> DIRECTIONS FOR THIS TASK: Output each line of the material exactly as it stands.

————————

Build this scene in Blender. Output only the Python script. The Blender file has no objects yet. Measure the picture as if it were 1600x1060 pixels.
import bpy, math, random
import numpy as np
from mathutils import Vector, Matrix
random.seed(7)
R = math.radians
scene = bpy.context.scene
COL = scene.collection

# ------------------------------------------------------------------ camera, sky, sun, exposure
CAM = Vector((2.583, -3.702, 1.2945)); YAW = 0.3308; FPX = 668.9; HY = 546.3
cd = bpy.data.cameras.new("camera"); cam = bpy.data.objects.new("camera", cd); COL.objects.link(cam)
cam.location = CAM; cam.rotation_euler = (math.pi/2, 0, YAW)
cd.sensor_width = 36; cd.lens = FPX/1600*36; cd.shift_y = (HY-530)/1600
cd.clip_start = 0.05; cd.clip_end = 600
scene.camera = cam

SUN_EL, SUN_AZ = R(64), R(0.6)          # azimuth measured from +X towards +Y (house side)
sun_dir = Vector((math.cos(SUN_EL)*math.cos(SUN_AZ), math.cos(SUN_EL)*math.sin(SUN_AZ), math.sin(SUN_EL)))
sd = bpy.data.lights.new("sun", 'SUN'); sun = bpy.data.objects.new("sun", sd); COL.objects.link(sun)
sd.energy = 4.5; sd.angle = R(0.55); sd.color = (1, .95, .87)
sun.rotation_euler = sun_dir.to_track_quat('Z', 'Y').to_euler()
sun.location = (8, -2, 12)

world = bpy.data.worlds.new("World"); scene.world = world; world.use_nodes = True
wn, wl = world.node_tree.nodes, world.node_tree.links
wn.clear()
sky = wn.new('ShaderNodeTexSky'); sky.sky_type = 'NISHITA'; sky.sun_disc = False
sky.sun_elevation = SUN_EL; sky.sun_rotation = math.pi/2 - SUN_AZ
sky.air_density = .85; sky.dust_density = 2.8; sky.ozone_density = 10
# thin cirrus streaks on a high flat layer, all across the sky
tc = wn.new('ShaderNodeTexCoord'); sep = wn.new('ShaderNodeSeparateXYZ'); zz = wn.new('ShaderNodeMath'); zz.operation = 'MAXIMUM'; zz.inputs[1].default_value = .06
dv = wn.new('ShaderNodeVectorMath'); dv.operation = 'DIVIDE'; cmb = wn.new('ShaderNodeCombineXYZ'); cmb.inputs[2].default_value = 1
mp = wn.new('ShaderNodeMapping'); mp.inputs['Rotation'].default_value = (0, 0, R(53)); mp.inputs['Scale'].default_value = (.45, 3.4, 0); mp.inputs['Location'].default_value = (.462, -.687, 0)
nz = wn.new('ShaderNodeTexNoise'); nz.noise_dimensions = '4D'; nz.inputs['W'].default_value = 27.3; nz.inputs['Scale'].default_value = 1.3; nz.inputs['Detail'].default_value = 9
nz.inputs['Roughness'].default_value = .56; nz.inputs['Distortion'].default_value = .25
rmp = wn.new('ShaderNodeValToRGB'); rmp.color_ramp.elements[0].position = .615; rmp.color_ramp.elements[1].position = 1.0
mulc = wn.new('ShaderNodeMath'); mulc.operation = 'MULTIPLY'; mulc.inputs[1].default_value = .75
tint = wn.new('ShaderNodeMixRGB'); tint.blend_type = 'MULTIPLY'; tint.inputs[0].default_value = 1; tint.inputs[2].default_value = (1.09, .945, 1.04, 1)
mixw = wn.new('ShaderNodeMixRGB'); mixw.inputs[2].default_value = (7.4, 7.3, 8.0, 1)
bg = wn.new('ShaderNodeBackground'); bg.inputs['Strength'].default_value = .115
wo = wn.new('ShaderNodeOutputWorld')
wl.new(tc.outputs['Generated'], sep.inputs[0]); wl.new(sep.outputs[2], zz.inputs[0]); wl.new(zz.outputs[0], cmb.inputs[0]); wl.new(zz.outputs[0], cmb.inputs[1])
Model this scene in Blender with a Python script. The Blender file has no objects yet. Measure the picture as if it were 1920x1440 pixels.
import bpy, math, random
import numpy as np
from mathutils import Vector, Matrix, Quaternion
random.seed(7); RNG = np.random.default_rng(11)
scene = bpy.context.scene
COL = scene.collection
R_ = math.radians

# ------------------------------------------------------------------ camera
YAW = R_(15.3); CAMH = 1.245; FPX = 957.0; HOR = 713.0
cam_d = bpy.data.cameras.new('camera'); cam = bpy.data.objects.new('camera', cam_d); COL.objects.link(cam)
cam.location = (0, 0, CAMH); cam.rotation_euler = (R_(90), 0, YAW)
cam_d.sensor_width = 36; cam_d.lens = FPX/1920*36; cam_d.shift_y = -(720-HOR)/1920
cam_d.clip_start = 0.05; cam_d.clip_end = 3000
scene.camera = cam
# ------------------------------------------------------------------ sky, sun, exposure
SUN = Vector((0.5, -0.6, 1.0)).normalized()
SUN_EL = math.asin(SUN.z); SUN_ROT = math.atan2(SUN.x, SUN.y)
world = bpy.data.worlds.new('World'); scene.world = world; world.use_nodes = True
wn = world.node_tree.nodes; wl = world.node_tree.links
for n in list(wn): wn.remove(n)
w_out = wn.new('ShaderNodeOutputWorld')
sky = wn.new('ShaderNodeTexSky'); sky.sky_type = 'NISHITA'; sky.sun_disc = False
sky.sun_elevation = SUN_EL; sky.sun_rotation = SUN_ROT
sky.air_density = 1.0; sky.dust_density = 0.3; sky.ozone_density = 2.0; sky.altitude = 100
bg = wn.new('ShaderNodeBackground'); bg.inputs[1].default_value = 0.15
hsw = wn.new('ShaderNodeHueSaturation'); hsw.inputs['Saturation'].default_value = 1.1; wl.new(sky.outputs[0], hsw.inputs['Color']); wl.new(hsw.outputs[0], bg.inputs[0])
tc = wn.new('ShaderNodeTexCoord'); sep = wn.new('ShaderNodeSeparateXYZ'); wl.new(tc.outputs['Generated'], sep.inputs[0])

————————

> REPLY:
Build this scene in Blender. Output only the Python script. The Blender file has no objects yet. Measure the picture as if it were 1600x1060 pixels.
import bpy, math, random
import numpy as np
from mathutils import Vector, Matrix
random.seed(7)
R = math.radians
scene = bpy.context.scene
COL = scene.collection

# ------------------------------------------------------------------ camera, sky, sun, exposure
CAM = Vector((2.583, -3.702, 1.2945)); YAW = 0.3308; FPX = 668.9; HY = 546.3
cd = bpy.data.cameras.new("camera"); cam = bpy.data.objects.new("camera", cd); COL.objects.link(cam)
cam.location = CAM; cam.rotation_euler = (math.pi/2, 0, YAW)
cd.sensor_width = 36; cd.lens = FPX/1600*36; cd.shift_y = (HY-530)/1600
cd.clip_start = 0.05; cd.clip_end = 600
scene.camera = cam

SUN_EL, SUN_AZ = R(64), R(0.6)          # azimuth measured from +X towards +Y (house side)
sun_dir = Vector((math.cos(SUN_EL)*math.cos(SUN_AZ), math.cos(SUN_EL)*math.sin(SUN_AZ), math.sin(SUN_EL)))
sd = bpy.data.lights.new("sun", 'SUN'); sun = bpy.data.objects.new("sun", sd); COL.objects.link(sun)
sd.energy = 4.5; sd.angle = R(0.55); sd.color = (1, .95, .87)
sun.rotation_euler = sun_dir.to_track_quat('Z', 'Y').to_euler()
sun.location = (8, -2, 12)

world = bpy.data.worlds.new("World"); scene.world = world; world.use_nodes = True
wn, wl = world.node_tree.nodes, world.node_tree.links
wn.clear()
sky = wn.new('ShaderNodeTexSky'); sky.sky_type = 'NISHITA'; sky.sun_disc = False
sky.sun_elevation = SUN_EL; sky.sun_rotation = math.pi/2 - SUN_AZ
sky.air_density = .85; sky.dust_density = 2.8; sky.ozone_density = 10
# thin cirrus streaks on a high flat layer, all across the sky
tc = wn.new('ShaderNodeTexCoord'); sep = wn.new('ShaderNodeSeparateXYZ'); zz = wn.new('ShaderNodeMath'); zz.operation = 'MAXIMUM'; zz.inputs[1].default_value = .06
dv = wn.new('ShaderNodeVectorMath'); dv.operation = 'DIVIDE'; cmb = wn.new('ShaderNodeCombineXYZ'); cmb.inputs[2].default_value = 1
mp = wn.new('ShaderNodeMapping'); mp.inputs['Rotation'].default_value = (0, 0, R(53)); mp.inputs['Scale'].default_value = (.45, 3.4, 0); mp.inputs['Location'].default_value = (.462, -.687, 0)
nz = wn.new('ShaderNodeTexNoise'); nz.noise_dimensions = '4D'; nz.inputs['W'].default_value = 27.3; nz.inputs['Scale'].default_value = 1.3; nz.inputs['Detail'].default_value = 9
nz.inputs['Roughness'].default_value = .56; nz.inputs['Distortion'].default_value = .25
rmp = wn.new('ShaderNodeValToRGB'); rmp.color_ramp.elements[0].position = .615; rmp.color_ramp.elements[1].position = 1.0
mulc = wn.new('ShaderNodeMath'); mulc.operation = 'MULTIPLY'; mulc.inputs[1].default_value = .75
tint = wn.new('ShaderNodeMixRGB'); tint.blend_type = 'MULTIPLY'; tint.inputs[0].default_value = 1; tint.inputs[2].default_value = (1.09, .945, 1.04, 1)
mixw = wn.new('ShaderNodeMixRGB'); mixw.inputs[2].default_value = (7.4, 7.3, 8.0, 1)
bg = wn.new('ShaderNodeBackground'); bg.inputs['Strength'].default_value = .115
wo = wn.new('ShaderNodeOutputWorld')
wl.new(tc.outputs['Generated'], sep.inputs[0]); wl.new(sep.outputs[2], zz.inputs[0]); wl.new(zz.outputs[0], cmb.inputs[0]); wl.new(zz.outputs[0], cmb.inputs[1])
Model this scene in Blender with a Python script. The Blender file has no objects yet. Measure the picture as if it were 1920x1440 pixels.
import bpy, math, random
import numpy as np
from mathutils import Vector, Matrix, Quaternion
random.seed(7); RNG = np.random.default_rng(11)
scene = bpy.context.scene
COL = scene.collection
R_ = math.radians

# ------------------------------------------------------------------ camera
YAW = R_(15.3); CAMH = 1.245; FPX = 957.0; HOR = 713.0
cam_d = bpy.data.cameras.new('camera'); cam = bpy.data.objects.new('camera', cam_d); COL.objects.link(cam)
cam.location = (0, 0, CAMH); cam.rotation_euler = (R_(90), 0, YAW)
cam_d.sensor_width = 36; cam_d.lens = FPX/1920*36; cam_d.shift_y = -(720-HOR)/1920
cam_d.clip_start = 0.05; cam_d.clip_end = 3000
scene.camera = cam
# ------------------------------------------------------------------ sky, sun, exposure
SUN = Vector((0.5, -0.6, 1.0)).normalized()
SUN_EL = math.asin(SUN.z); SUN_ROT = math.atan2(SUN.x, SUN.y)
world = bpy.data.worlds.new('World'); scene.world = world; world.use_nodes = True
wn = world.node_tree.nodes; wl = world.node_tree.links
for n in list(wn): wn.remove(n)
w_out = wn.new('ShaderNodeOutputWorld')
sky = wn.new('ShaderNodeTexSky'); sky.sky_type = 'NISHITA'; sky.sun_disc = False
sky.sun_elevation = SUN_EL; sky.sun_rotation = SUN_ROT
sky.air_density = 1.0; sky.dust_density = 0.3; sky.ozone_density = 2.0; sky.altitude = 100
bg = wn.new('ShaderNodeBackground'); bg.inputs[1].default_value = 0.15
hsw = wn.new('ShaderNodeHueSaturation'); hsw.inputs['Saturation'].default_value = 1.1; wl.new(sky.outputs[0], hsw.inputs['Color']); wl.new(hsw.outputs[0], bg.inputs[0])
tc = wn.new('ShaderNodeTexCoord'); sep = wn.new('ShaderNodeSeparateXYZ'); wl.new(tc.outputs['Generated'], sep.inputs[0])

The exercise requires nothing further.